In my Introduction to Media Industries class at Fordham University, Lincoln Center, I assigned a research review where students look in news databases about a certain breaking topic in a particular media industry. For their first topic, I asked them to look into The Daily. I asked them to describe what it is, whether they would be interested in such a product, and whether they think it will change how they (or everyone) will consume news.
For the most part, the students were pretty much in the dark about The Daily. Only a handful of them had heard about it, which I didn’t find all that surprising given that it’s a little hard to describe what it is. It’s a news application that you subscribe to for access to news content, curated by the news-gathering operation of News Corp.
Second, when students read up on it, they didn’t seem that enthusiastic about. Almost none of them had iPads, and of the few that did, only one downloaded and installed the application. One of the reasons for the reluctance is the price. When I asked them in class about it, many felt the $40 per year a huge expense. But I think that has to do with the fact that younger students have grown up thinking that the news is available for free.

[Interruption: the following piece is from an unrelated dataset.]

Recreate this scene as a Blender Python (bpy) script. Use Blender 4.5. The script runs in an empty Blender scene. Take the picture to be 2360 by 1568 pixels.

Third, most of them agree with a lot of the early reception for The Daily that the news just isn’t that good. One student very adeptly pointed out that one of the editors comes from the New York Post‘s Page Six and that doesn’t really exude journalistic pedigree. (That explains why the second news category is “Gossip.”) This might be good for the neanderthals that read the New York Post, but I’m guessing that the iPad’s affluent user base and the serious news reader are a more evolved species.
Most curious, however, is the students lukewarm reception for the iPad and other tablets. I’m beginning to think that the love that the iPad has received has been among an older set of Internet users. It’s one thing that I see about half of a first-class cabin on an airplane with iPad in hand, but it’s quite another when you don’t see too many on-campus. That’s tough because many of the articles I see about the iPad seem to put it as an educational tool. And while I loved mine for reading and research, it was not good for note taking or for organizing my research. (Speaking of which, when is OmniOutliner for iPad coming out?)
One student very succinctly put it, “if I need something from the Internet, I have my phone.” I’m beginning to think that students regard the tablet device’s form versus a smartphone’s form as an analog of the desktop computer’s form versus that of the notebook. Or maybe it’s just a phase, and they’ll grow of it.